Democrat Superdelegates Won’t Hand Bernie The Nomination


( – The Democratic Party’s delegate system is different from the Republicans, as you may remember from the controversies in the 2016 nomination. This year, the party’s super delegates have announced that they are not willing to simply hand the nomination to Senator Bernie Sanders if he does not achieve the number of votes required to win it.

It’s Bernie vs the superdelegates all over again!

In the Democratic National Convention, a number of unpledged delegates known as superdelegates are given the opportunity to decide who to vote for. They make up around 15% of all delegates and they include activists from within the party, elected officials, and other officials.
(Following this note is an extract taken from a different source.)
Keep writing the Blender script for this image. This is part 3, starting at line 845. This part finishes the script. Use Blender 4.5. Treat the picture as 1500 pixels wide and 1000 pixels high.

The candidates are free to choose any candidate they like, unlike pledged delegates who are required to vote based on the candidate they are assigned to following a primary or a caucus.

Superdelegates come in to play when there is a brokered convention; a situation whereby no candidate has obtained the necessary number of delegates to win the nomination.

A report from the New York Times found that, if Bernie Sanders fails to receive a majority of the delegates, then the super delegates do not appear willing to hand him the nomination with their support. By interviewing 93 of the top officials within the party, who act as super delegates, the Times discovered that a majority not only believe Sanders will fail to obtain a majority but that they also don’t believe he could win in a presidential election.

For that reason, they won’t hand him the nomination and top up his support at the convention. Just nine of the superdelegates interviewed said that they would vote for Sanders. This leaves the nomination wide open for a completely new contender.

According to Jay Jacobs, the chairman of the New York State Democratic Party and a superdelegate, fellow superdelegates should choose a nominee that they believe has a chance of winning the November election.

This isn’t just bad news for Bernie; it’s cause for concern. It’s also going to rile up his already angry base. Back in 2016, superdelegates were courted by Hillary Clinton earlier on, meaning that, in the end, the early primaries didn’t have any influence. Sanders said the DNC “stole” the nomination from him and many Republicans agree.

The system is working against Bernie, again!